Primary Source Investigation for History Students

As a way to both teach historical thinking/primary source skills as well as get more people to see and think about these artifacts, I developed a primary source investigation.  This has already been distributed and well-received by history teachers.  

 

  1. Find a photo of a location you recognize and/or are familiar with.  (Skill: cause and effect/synthesis)
    1. How is it different now?
    2. How is it similar now?  
    3. What may account for those similarities/differences?
  2. Find a photo with the year indicated. (Skill: contextualization)
    1. What was going on in the area/country/world at the time?
    2. How might the area depicted be affected by these events?
  3. Everything is an argument.  Find any photo.  (Skill: identifying POV and purpose)
    1. Who is the ‘speaker?’
    2. What is the ‘speaker’s’ purpose?
    3. How does (s)he achieve this purpose?  
  4. Choose an interview with audio.  Listen all the way through.  (Skill: identifying tone/argument)
    1. What is the tone of the person being interviewed?
    2. How can you tell?
    3. What is the main argument of the speaker?
    4. What events in this person’s life might contribute to his/her attitude?  

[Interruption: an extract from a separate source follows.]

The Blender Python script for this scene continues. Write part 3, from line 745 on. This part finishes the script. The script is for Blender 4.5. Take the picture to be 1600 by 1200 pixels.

Sharing with the community!

In order to share with my school community, I chose to display the photos in our school media/student center.  Because many of the students are from Branchville and Frankford, those are the photos I selected to reprint from the digital scans and display for the school.  

Searching metadata to correctly label all photos
labeling the reprinted photos with location and year
the finished display
the display in the center of the library for students to view

Interviewing

High Point Regional High School has a Social Studies National Honor Society, the Robert Siragusa chapter of Rho Kappa.  The organization was looking for an opportunity to serve the community in a way that involved the social studies, so I asked them to find more lifelong residents of the county and send me their interviews to publish them here.  

I am very grateful for thier willingness to help out.  

Scanning Photos

I scanned a lot of historical photos for this project.  Mr. Wayne McCabe was super helpful in letting me come in to his office and scan his collection for hours at a time.  

I used a flat photo bed scanner, and the best method I found was to set four at a time on the scanner, scan the photos, then replace the photos and start again.  While waiting for the next four to upload, I went through the last batch and saved them to a drive, naming them with as much detail as was available.

One of the most important parts of the file naming was including the year.  This was mostly possible because of the inked date stamp on each postcard (because that is mostly what they were), but a postcard may be sent even years after publishing and photographing.  Because of this, most of the dates are mostly guessed a little in the file name.  

 

Inspiration

The inspiration for this project came from a lot of sources, but mostly from my own research of m family’s history.  My family, for many generations on some lines, comes from Sussex County.  I discovered the rich history of the County through that and wanted the people around me to also see how amazing, historic, and beautiful this place is.  I wanted others to feel the pride that I did in being from Sussex County.  

So, amazingly, I met Mr. McCabe, a local historian who was willing to share his photos with me to digitize and share with others.